WHAT TO PRODUCE: Starting with the first line below, extract each line through the one that contains "sc.camera = cam", inclusive, excluding pictures.

GIVEN INFORMATION:
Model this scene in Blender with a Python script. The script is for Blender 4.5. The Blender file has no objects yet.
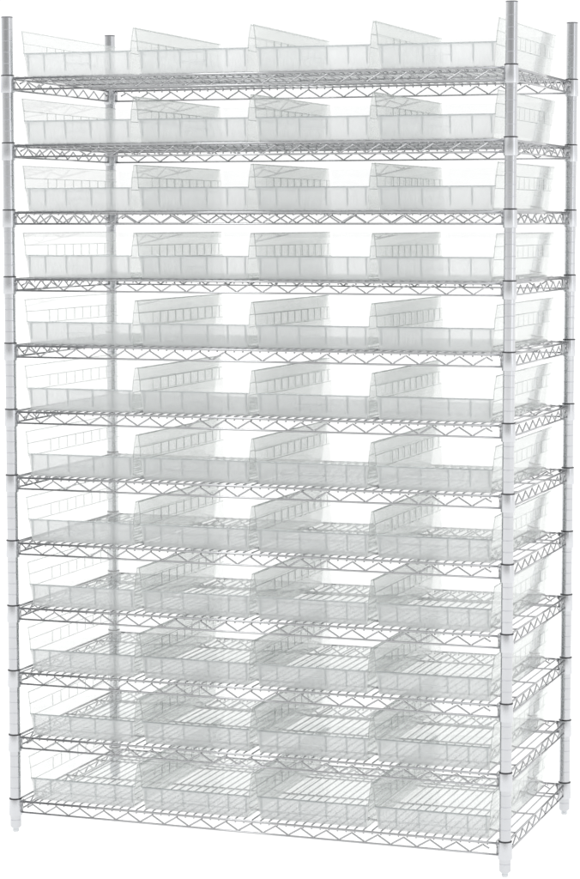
import bpy, bmesh, math
from mathutils import Vector, Matrix
PI = math.pi
IN = 0.0254                 # everything below is laid out in inches and built in metres
Z0 = 3.1432                 # height of the lowest collar rim above the floor (in)
W, D = 46.40, 22.92         # post centre to post centre
sc = bpy.context.scene

# ------------------------------------------------------------------ camera
cam_d = bpy.data.cameras.new('camera')
cam = bpy.data.objects.new('camera', cam_d)
sc.collection.objects.link(cam)
CX, CY, CZ = 95.2519, -195.3339, 53.0434 + Z0
YAW, PITCH, ROLL = -0.33687, -0.091859, -0.000389
fw = Vector((math.sin(YAW)*math.cos(PITCH), math.cos(YAW)*math.cos(PITCH), math.sin(PITCH)))
rt = Vector((math.cos(YAW), -math.sin(YAW), 0))
up = rt.cross(fw)
c_, s_ = math.cos(ROLL), math.sin(ROLL)
rt2, up2 = rt*c_ + up*s_, up*c_ - rt*s_
m = Matrix((rt2, up2, -fw)).transposed().to_4x4()
m.translation = Vector((CX, CY, CZ))*IN
cam.matrix_world = m
cam_d.sensor_fit = 'HORIZONTAL'
cam_d.sensor_width = 36.0
cam_d.lens = 2381.91/580*36.0
cam_d.clip_start = 0.1
cam_d.clip_end = 500
sc.camera = cam

# ------------------------------------------------------------------ studio light
TOP_FILL = 1.25
UNDER_FILL = 1.5
world = bpy.data.worlds.new('World')
sc.world = world
world.use_nodes = True
wn = world.node_tree
wn.nodes.clear()
wout = wn.nodes.new('ShaderNodeOutputWorld')
wbg = wn.nodes.new('ShaderNodeBackground')
wtc = wn.nodes.new('ShaderNodeTexCoord')
wsep = wn.nodes.new('ShaderNodeSeparateXYZ')
wramp = wn.nodes.new('ShaderNodeValToRGB')
wmap = wn.nodes.new('ShaderNodeMapRange')
wn.links.new(wtc.outputs['Generated'], wsep.inputs[0])
# a white cyclorama behind the unit, the darker studio towards the camera's side
wmap.inputs['From Min'].default_value = -1
wmap.inputs['From Max'].default_value = 1
wn.links.new(wsep.outputs['Y'], wmap.inputs['Value'])
wn.links.new(wmap.outputs[0], wramp.inputs[0])
e = wramp.color_ramp.elements
e[0].position = 0.0; e[0].color = (0.44, 0.44, 0.435, 1)
e[1].position = 0.54; e[1].color = (1, 1, 1, 1)
wup = wn.nodes.new('ShaderNodeMapRange')       # brighter upper hemisphere, fill added to whiten the floor
wup.inputs['From Min'].default_value = 0.12; wup.inputs['From Max'].default_value = 0.5
wup.inputs['To Min'].default_value = 1.0; wup.inputs['To Max'].default_value = TOP_FILL
wn.links.new(wsep.outputs['Z'], wup.inputs['Value'])
wdn = wn.nodes.new('ShaderNodeMapRange')       # unseen fill added below the floor to wash out its shadows
wdn.inputs['From Min'].default_value = -0.02; wdn.inputs['From Max'].default_value = -0.06
wdn.inputs['To Min'].default_value = 1.0; wdn.inputs['To Max'].default_value = UNDER_FILL
wn.links.new(wsep.outputs['Z'], wdn.inputs['Value'])
wml = wn.nodes.new('ShaderNodeMath'); wml.operation = 'MULTIPLY'
wn.links.new(wup.outputs[0], wml.inputs[0]); wn.links.new(wdn.outputs[0], wml.inputs[1])
wmul = wn.nodes.new('ShaderNodeVectorMath'); wmul.operation = 'SCALE'
wn.links.new(wramp.outputs[0], wmul.inputs[0]); wn.links.new(wml.outputs[0], wmul.inputs['Scale'])
wn.links.new(wmul.outputs[0], wbg.inputs[0])
wbg.inputs[1].default_value = 1.08
wn.links.new(wbg.outputs[0], wout.inputs[0])

def area(name, loc, aim, sx, sy, power, col=(1, 1, 1)):
    l = bpy.data.lights.new(name, 'AREA')
    l.shape = 'RECTANGLE'; l.size = sx; l.size_y = sy; l.energy = power; l.color = col
    o = bpy.data.objects.new(name, l)
    sc.collection.objects.link(o)
    o.location = loc
    o.rotation_euler = (Vector(aim)-Vector(loc)).to_track_quat('-Z', 'Y').to_euler()
    return o
area('softbox_key', (-1.6, -2.6, 4.6), (0.6, 0.3, 0.9), 2.4, 1.3, 65)
area('softbox_side', (4.6, -1.2, 2.0), (0.6, 0.3, 0.8), 1.2, 2.4, 8, (0.93, 0.95, 1))

sc.view_settings.view_transform = 'Standard'
sc.view_settings.look = 'None'
sc.view_settings.exposure = 0
sc.view_settings.gamma = 1
cy = sc.cycles
cy.max_bounces = 12
cy.glossy_bounces = 5
cy.diffuse_bounces = 6
cy.transmission_bounces = 6
cy.transparent_max_bounces = 96
cy.use_denoising = True
cy.adaptive_threshold = 0.005
cy.use_adaptive_sampling = True
cy.caustics_reflective = False
cy.caustics_refractive = False

# ------------------------------------------------------------------ materials
def new_mat(name):
    mt = bpy.data.materials.new(name); mt.use_nodes = True
    nt = mt.node_tree
    return mt, nt, nt.nodes['Principled BSDF']

def metal(name, col, rough, bump=0.0, streak=(1, 1, 1), var=0.06, metallic=1.0):
    mt, nt, b = new_mat(name)
    tc = nt.nodes.new('ShaderNodeTexCoord')
    mp = nt.nodes.new('ShaderNodeMapping'); mp.inputs['Scale'].default_value = streak
    nz = nt.nodes.new('ShaderNodeTexNoise'); nz.inputs['Scale'].default_value = 18; nz.inputs['Detail'].default_value = 4
    nt.links.new(tc.outputs['Object'], mp.inputs[0]); nt.links.new(mp.outputs[0], nz.inputs['Vector'])
    r = nt.nodes.new('ShaderNodeMapRange')
    r.inputs['To Min'].default_value = rough*0.8; r.inputs['To Max'].default_value = rough*1.25
    nt.links.new(nz.outputs['Fac'], r.inputs['Value']); nt.links.new(r.outputs[0], b.inputs['Roughness'])
    cr = nt.nodes.new('ShaderNodeValToRGB')
    cr.color_ramp.elements[0].position = 0.3; cr.color_ramp.elements[1].position = 0.7
    cr.color_ramp.elements[0].color = tuple(c*(1-var) for c in col)+(1,)
    cr.color_ramp.elements[1].color = tuple(min(1, c*(1+var)) for c in col)+(1,)
    nt.links.new(nz.outputs['Fac'], cr.inputs[0]); nt.links.new(cr.outputs[0], b.inputs['Base Color'])
    b.inputs['Metallic'].default_value = metallic
    if bump:
        bp = nt.nodes.new('ShaderNodeBump'); bp.inputs['Strength'].default_value = bump; bp.inputs['Distance'].default_value = 0.0005
        nt.links.new(nz.outputs['Fac'], bp.inputs['Height']); nt.links.new(bp.outputs[0], b.inputs['Normal'])
    return mt
M_post = metal('chrome_tube', (0.585, 0.594, 0.612), 0.19, 0.0, (1, 1, 0.2))
M_groove = metal('dull_groove', (0.535, 0.545, 0.57), 0.32, 0.0)
M_collar = metal('satin_collar', (0.63, 0.64, 0.66), 0.26, 0.0)
M_wire = metal('zinc_wire', (0.45, 0.455, 0.465), 0.14, 0.0)
M_ring = metal('black_plastic', (0.02, 0.02, 0.024), 0.4, 0, var=0.1, metallic=0.0)
M_cap = metal('grey_plastic', (0.16, 0.16, 0.18), 0.5, 0, metallic=0.0)
M_foot = metal('foot_metal', (0.62, 0.64, 0.66), 0.3, 0.05)

def plastic(name, tint, haze, haze_col, refl=0.80, rough=0.04, graze=None, gpow=2.0):
    """clear moulded plastic wall: Schlick reflection over a see-through, slightly milky body"""
    mt = bpy.data.materials.new(name); mt.use_nodes = True
    nt = mt.node_tree; nt.nodes.clear()
    N = nt.nodes.new; L = nt.links.new
    out = N('ShaderNodeOutputMaterial')
    lw = N('ShaderNodeLayerWeight'); lw.inputs['Blend'].default_value = 0.5
    p = N('ShaderNodeMath'); p.operation = 'POWER'; p.inputs[1].default_value = 5.0
    L(lw.outputs['Facing'], p.inputs[0])
    f = N('ShaderNodeMath'); f.operation = 'MULTIPLY_ADD'; f.inputs[1].default_value = refl; f.inputs[2].default_value = 0.035
    L(p.outputs[0], f.inputs[0])
    tr = N('ShaderNodeBsdfTransparent'); tr.inputs[0].default_value = tint+(1,)
    # moulding haze: fine frost, slightly uneven
    tc = N('ShaderNodeTexCoord'); nz = N('ShaderNodeTexNoise')
    nz.inputs['Scale'].default_value = 14; nz.inputs['Detail'].default_value = 5
    L(tc.outputs['Object'], nz.inputs['Vector'])
    # a longer way through the wall at a grazing view means more haze
    p2 = N('ShaderNodeMath'); p2.operation = 'POWER'; p2.inputs[1].default_value = gpow
    L(lw.outputs['Facing'], p2.inputs[0])
    h = N('ShaderNodeMath'); h.operation = 'MULTIPLY_ADD'; h.inputs[1].default_value = haze*1.2 if graze is None else graze; h.inputs[2].default_value = haze*0.75
    L(p2.outputs[0], h.inputs[0])
    hm = N('ShaderNodeMapRange'); hm.inputs['To Min'].default_value = 0.75; hm.inputs['To Max'].default_value = 1.25
    L(nz.outputs['Fac'], hm.inputs['Value'])
    hh = N('ShaderNodeMath'); hh.operation = 'MULTIPLY'; L(h.outputs[0], hh.inputs[0]); L(hm.outputs[0], hh.inputs[1])
    df = N('ShaderNodeBsdfDiffuse'); df.inputs[0].default_value = haze_col+(1,)
    tl = N('ShaderNodeBsdfTranslucent'); tl.inputs[0].default_value = haze_col+(1,)
    md = N('ShaderNodeMixShader'); md.inputs[0].default_value = 0.5; L(df.outputs[0], md.inputs[1]); L(tl.outputs[0], md.inputs[2])
    m1 = N('ShaderNodeMixShader'); L(hh.outputs[0], m1.inputs[0]); L(tr.outputs[0], m1.inputs[1]); L(md.outputs[0], m1.inputs[2])
    gl = N('ShaderNodeBsdfGlossy'); gl.inputs['Roughness'].default_value = rough
    gl.inputs[0].default_value = (0.95, 0.97, 0.96, 1)
    m2 = N('ShaderNodeMixShader'); L(f.outputs[0], m2.inputs[0]); L(m1.outputs[0], m2.inputs[1]); L(gl.outputs[0], m2.inputs[2])
    L(m2.outputs[0], out.inputs[0])
    return mt
M_side = plastic('clear_plastic_wall', (0.980, 0.983, 0.981), 0.03, (0.84, 0.852, 0.846), 0.85, 0.02, 0.52, 3.0)
M_back = plastic('clear_plastic_back', (0.985, 0.988, 0.987), 0.035, (0.85, 0.87, 0.86), 0.6)
M_base = plastic('clear_plastic_base', (0.980, 0.984, 0.983), 0.10, (0.75, 0.77, 0.77), 0.5)
M_lip = plastic('frosted_plastic_front', (0.972, 0.976, 0.977), 0.50, (0.93, 0.94, 0.945), 0.5)
M_edge = plastic('clear_plastic_edge', (0.885, 0.895, 0.892), 0.14, (0.74, 0.76, 0.755), 0.6)
M_bead = plastic('clear_plastic_bead', (0.82, 0.84, 0.84), 0.30, (0.72, 0.74, 0.745), 0.6)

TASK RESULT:
Model this scene in Blender with a Python script. The script is for Blender 4.5. The Blender file has no objects yet.
import bpy, bmesh, math
from mathutils import Vector, Matrix
PI = math.pi
IN = 0.0254                 # everything below is laid out in inches and built in metres
Z0 = 3.1432                 # height of the lowest collar rim above the floor (in)
W, D = 46.40, 22.92         # post centre to post centre
sc = bpy.context.scene

# ------------------------------------------------------------------ camera
cam_d = bpy.data.cameras.new('camera')
cam = bpy.data.objects.new('camera', cam_d)
sc.collection.objects.link(cam)
CX, CY, CZ = 95.2519, -195.3339, 53.0434 + Z0
YAW, PITCH, ROLL = -0.33687, -0.091859, -0.000389
fw = Vector((math.sin(YAW)*math.cos(PITCH), math.cos(YAW)*math.cos(PITCH), math.sin(PITCH)))
rt = Vector((math.cos(YAW), -math.sin(YAW), 0))
up = rt.cross(fw)
c_, s_ = math.cos(ROLL), math.sin(ROLL)
rt2, up2 = rt*c_ + up*s_, up*c_ - rt*s_
m = Matrix((rt2, up2, -fw)).transposed().to_4x4()
m.translation = Vector((CX, CY, CZ))*IN
cam.matrix_world = m
cam_d.sensor_fit = 'HORIZONTAL'
cam_d.sensor_width = 36.0
cam_d.lens = 2381.91/580*36.0
cam_d.clip_start = 0.1
cam_d.clip_end = 500
sc.camera = cam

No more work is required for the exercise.